Sister Julia Hannigan, M.M., a Brooklyn-born Maryknoll missioner to China, died Aug. 15. She was 99 years old, and just six and a half weeks shy of her 100th birthday.
She joined Maryknoll Sisters on Dec. 8, 1933, with a passion to minister in China, a calling she fulfilled through work in teaching, catechetics and counseling in Tung Shek, Hingning and Kaying, South China.
Placed under house arrest in 1950, and taken with other Maryknollers including martyr Bishop Francis Xavier Ford to a Canton prison in 1951, Sister Julia was deported by the Communist regime to Hong Kong. Three months later, in September of 1951, she went to the island of Mauritius, off the African coast, having been requested to help in the evangelization of the Hakka Chinese flocking there to escape the Communist regime.
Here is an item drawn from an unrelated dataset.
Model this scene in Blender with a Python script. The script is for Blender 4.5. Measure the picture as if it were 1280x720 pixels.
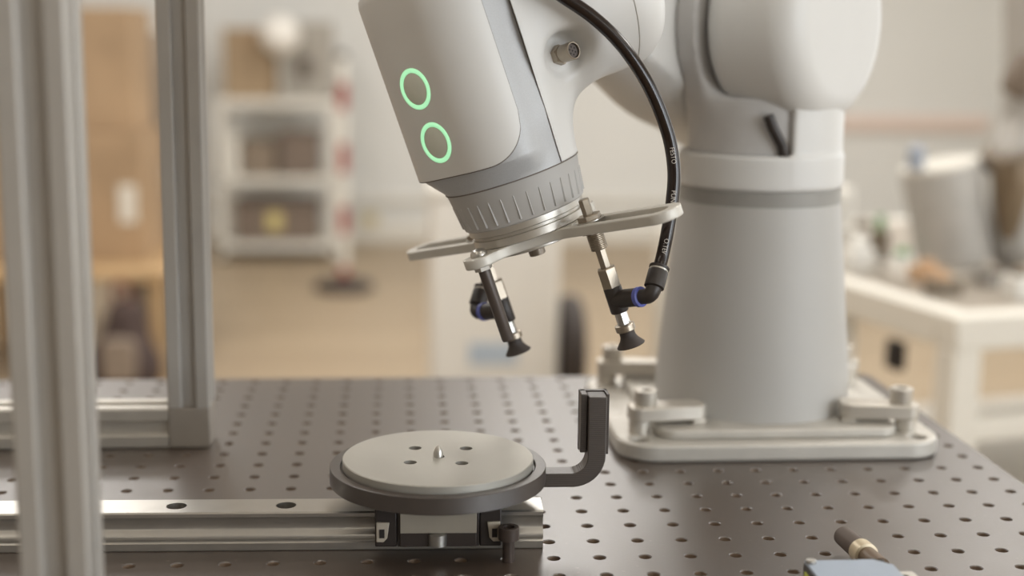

After several assignments in the U.S., she returned to Hong Kong in 1964, and worked in parish ministry for the Catholic Welfare Center teaching religion to refugees at the Hong Kong Refugee School until 1971. She then taught CCD classes at a government school in Kowloon, where she also organized a children’s recreation center, 1971-74.
Since 1974, she held several assignments in America and then served at the Maryknoll motherhouse.
She is survived by her nieces, Mary Staab of Howard Beach, and Julia Wachter and Ann Wagner of Glendale; a nephew, John McShane of Howard Beach.